The Holy Spirit appears to each of us in different ways. For some, like the story in Acts the HS comes like a mighty wind, with a roaring vibration and noise inside a house.  For others, like me the HS comes in nature as a gentle breeze on a cool autumn evening .  Our awareness of the HS can happen whenever we open our lives to God and God’s path. The HS brings passion and purpose.
The passion of my faith and mission in life often comes to me when I sing certain hymns and anthems, when I read scripture, as I participate in communion, as I pray alone or with you, or as I participate in a mission project.
The Holy Spirit shakes things up. We are so used to the ways we have done things in the past. The past is familiar and comfortable. Are we blocking our faith’s journey for the today and the days to come? Are we letting the past get in our way of the church’s journey in this community by clinging to the way it has always been done? The HS shakes things up.
Church of 12, fed by the HS now feeds over 800 families a month. A Presbyterian church in Covesville, fed by HS now is home to a day care center that services 30 families in the community.
 When the HS came upon these men and women in that house they did not know what the future held, but they knew their lives had been changed with a purpose. So they slowly, with bumps, valleys, sunshine and all set about to establish a community, a church in which the ways of God are paramount.  Where love and service to the world are instilled in their hearts and actions.
They struggled as we do today to figure out what all this means for their lives. One of the first things they did was elect some to be deacons, to lead the effort to address the needs of the poor, the orphaned and the widows. Those persons who were on the outskirts of society, were hurting physically, emotionally and spiritually. Those persons who were vulnerable to whims of the greater exterior world.
As time went on they tried to figure out how to proclaim the good news of Jesus Christ and to whom. Some wanted the movement to remain Jewish while others wanted to open up the movement to non-Jews.

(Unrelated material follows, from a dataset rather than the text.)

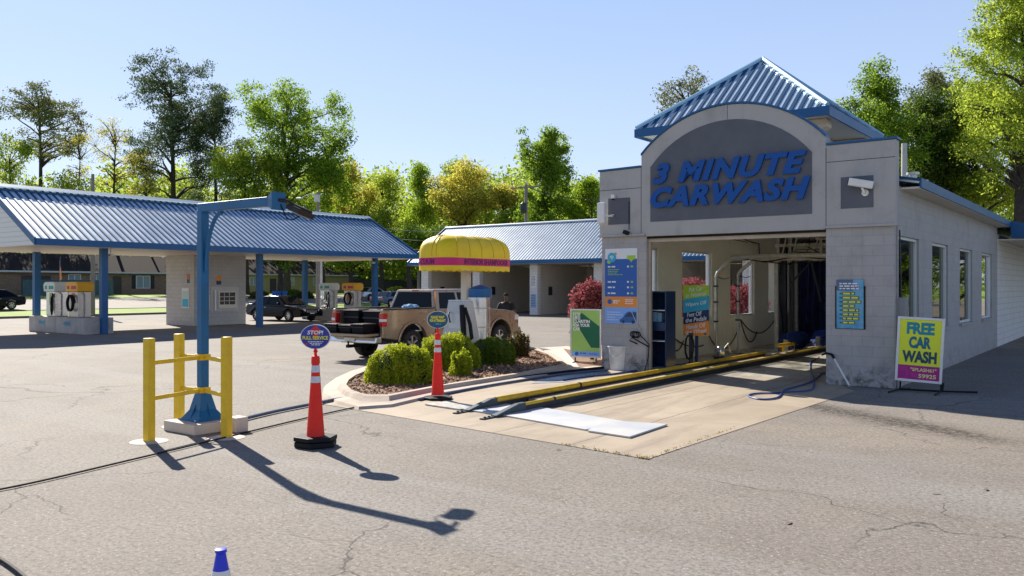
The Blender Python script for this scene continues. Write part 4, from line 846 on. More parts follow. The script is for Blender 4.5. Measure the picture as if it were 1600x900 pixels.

This was difficult for it upset their comfort zone. The Holy Spirit will upset our comfort zone. The Holy Spirit breaks into our lives and sets things loose.  
Let us open our hearts and selves to hear the blowing of God’s breath, to feel the fire of the Spirit of God and make us move to enrich our lives and make disciples of Jesus Christ by doing no harm, doing  good and always staying in love with God.
In our story today God breathed life into a community of once timid disciples and gave them fire of heart and mind to begin creating a new world.  Their former lives ended and their new lives began.
Though we may or may not hear or feel the rush of a mighty wind we are gathered here to worship as the worshippers in the story of Acts were gathered, to worship and praise God. 
The HS calls to us today to rekindle our hearts and actions to make disciples, to bring a heaven on earth, God’s Kingdom through acts of goodness and through acts of prayer and devotion. The Holy Spirit dwells in us, when invited by us through prayer, worship, service and other spiritual disciplines.  We are the hands and feet of Jesus in the world. But we can only be this body if we are a Spirit-filled people. This is our new Pentecost.
We have an Administrative Council meeting following this service. Let us bring the HS to our gathering. Let us turn our church and community upside down, light a fire and move.  Amen.